As lideranças importam para a vida das organizações, das pessoas que nelas trabalham, e das comunidades. Traçam rumos. Exercem um papel significativo no empenhamento das pessoas, no estímulo às relações de cooperação e confiança, e na capacidade das equipas para lidar com oportunidades e adversidades. Mas o facto de acima ter escrito “lideranças”, em vez de “líderes”, não é fruto do acaso ou do estilo de escrita.
Resulta, isso sim, de uma evidência perante a qual nem sempre estamos atentos: a liderança não existe sem liderados.

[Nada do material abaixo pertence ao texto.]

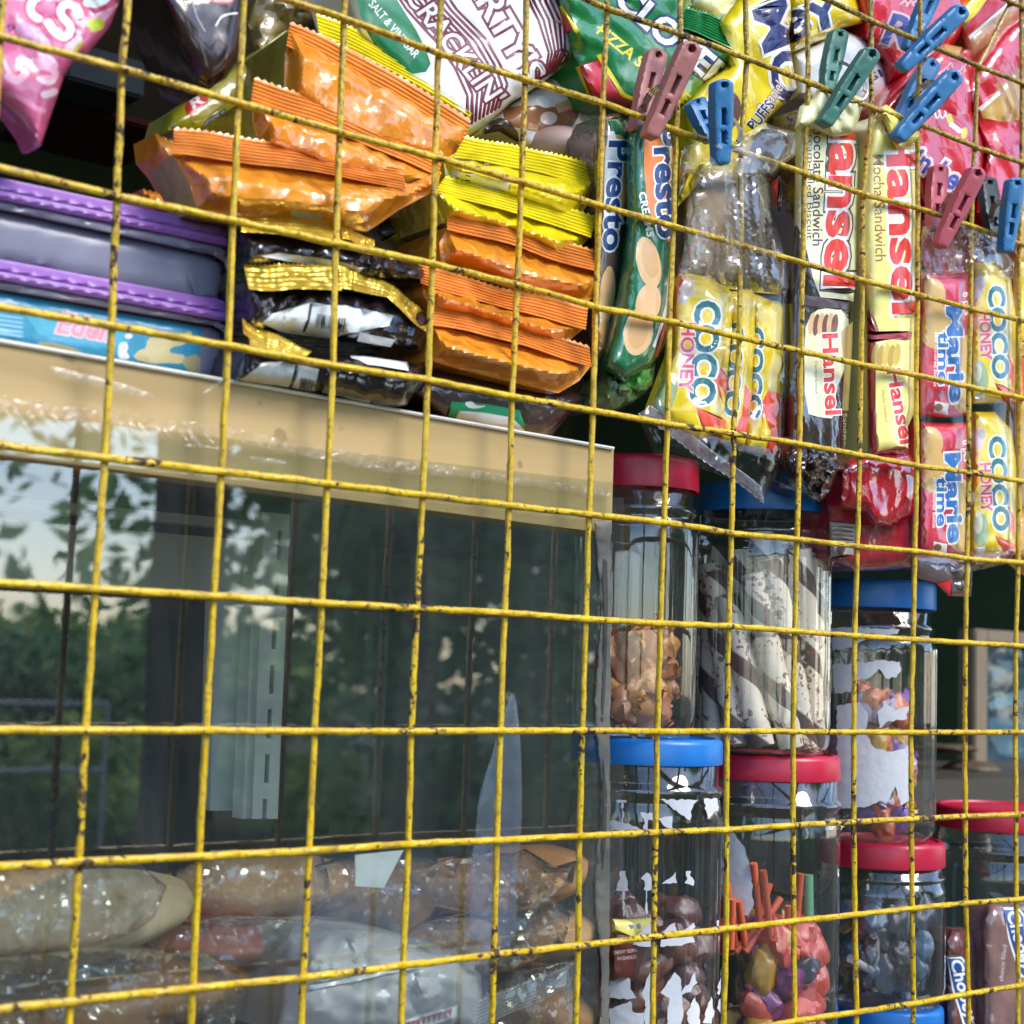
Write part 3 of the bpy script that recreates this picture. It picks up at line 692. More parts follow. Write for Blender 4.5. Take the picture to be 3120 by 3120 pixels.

Daqui decorre que os resultados da liderança são sempre o fruto do trabalho de líderes e liderados. Naturalmente, é cognitivamente muito mais económico atribuir os resultados de uma equipa ou organização à figura de proa do que à complexidade de fatores envolventes. Quando presenciamos bons ou maus resultados, somos atraiçoados pela nossa preguiça cognitiva – e eis que nos viramos para o herói ou o vilão que lidera a equipa ou a organização. Acresce que essa interpretação dá bastante jeito, e proveito, a quem lidera: tendo o líder um papel exponencial no desempenho da organização, é fundamental recompensá-lo exponencialmente.
Romancear a liderança (expressão cunhada, há quase três décadas, por James Meindl) ajuda, pois, a interpretar o fenómeno de maneira simples e cómoda. E é útil a quem lidera. Mas a idealização dos “grandes líderes” e a secundarização do papel dos liderados gera efeitos potencialmente nefastos.
Primeiro: quando surgem problemas, muda-se o líder. Mas se a raiz dos problemas for mais complexa do que a ação do líder, as dificuldades perdurarão.
Segundo: o romance da liderança é frequentemente acompanhado da crença de que existem pessoas com especiais dotes para a liderança – ao passo que às restantes pessoas cabe simplesmente obedecer. Mas a investigação mostra que a crença não adere à realidade.
Terceiro: em certos meios, está instalada a convicção de que todos os “grandes líderes” possuem um acervo de qualidades específicas e especiais. Esta crença também não adere à realidade. Diferentes contextos e situações requerem diferentes competências de liderança. Acresce que as perceções dos liderados são tão ou mais importantes do que as qualidades reais possuídas pelo líder. A liderança está, em grande medida, nos olhos do observador.
Quarto: crença igualmente frequente é que todos os coletivos humanos necessitam, para serem bem-sucedidos, de liderança centrada em alguma individualidade. Mas a realidade mostra que a liderança pode ser distribuída pelos membros do coletivo. Mostra, também, que o líder pode destruir valor – designadamente ao minar a dedicação dos liderados, que se sentem alienados e desenvolvem cinismo.
Quinto: ao insuflar o papel dos líderes e subestimar a importância dos liderados, estes sentem-se subestimados e respondem com menor dedicação ao trabalho e à vida da organização. O problema é agravado pelo fosso remuneratório que floresce à sombra do romance.
Não pretendo ser desmancha-prazeres. Nem me passa pela cabeça subestimar o papel dos líderes. Uma parcela significativa da minha vida profissional centra-se na formação e desenvolvimento de líderes (e da liderança!). O que pretendo, pois, é simplesmente defender o seguinte: para aumentar o potencial das lideranças nas empresas e nas organizações em geral, é também fundamental estimar, encorajar, estimular e, naturalmente, responsabilizar os liderados.
Um trabalho académico recente ajuda a compreender que o romance tem contribuído para que a investigação sobre liderança seja frequentemente ignorada. Eis a razão: é mais cómodo e dá mais jeito continuar a alimentar o romance. Os autores argumentam que as narrativas sobre liderança estão contaminadas por vários axiomas – errados ou repletos de falhas. E rotulam a permanência desses infundados axiomas de liderança zombie – ideias mortas pelos estudos continuam a deambular entre nós!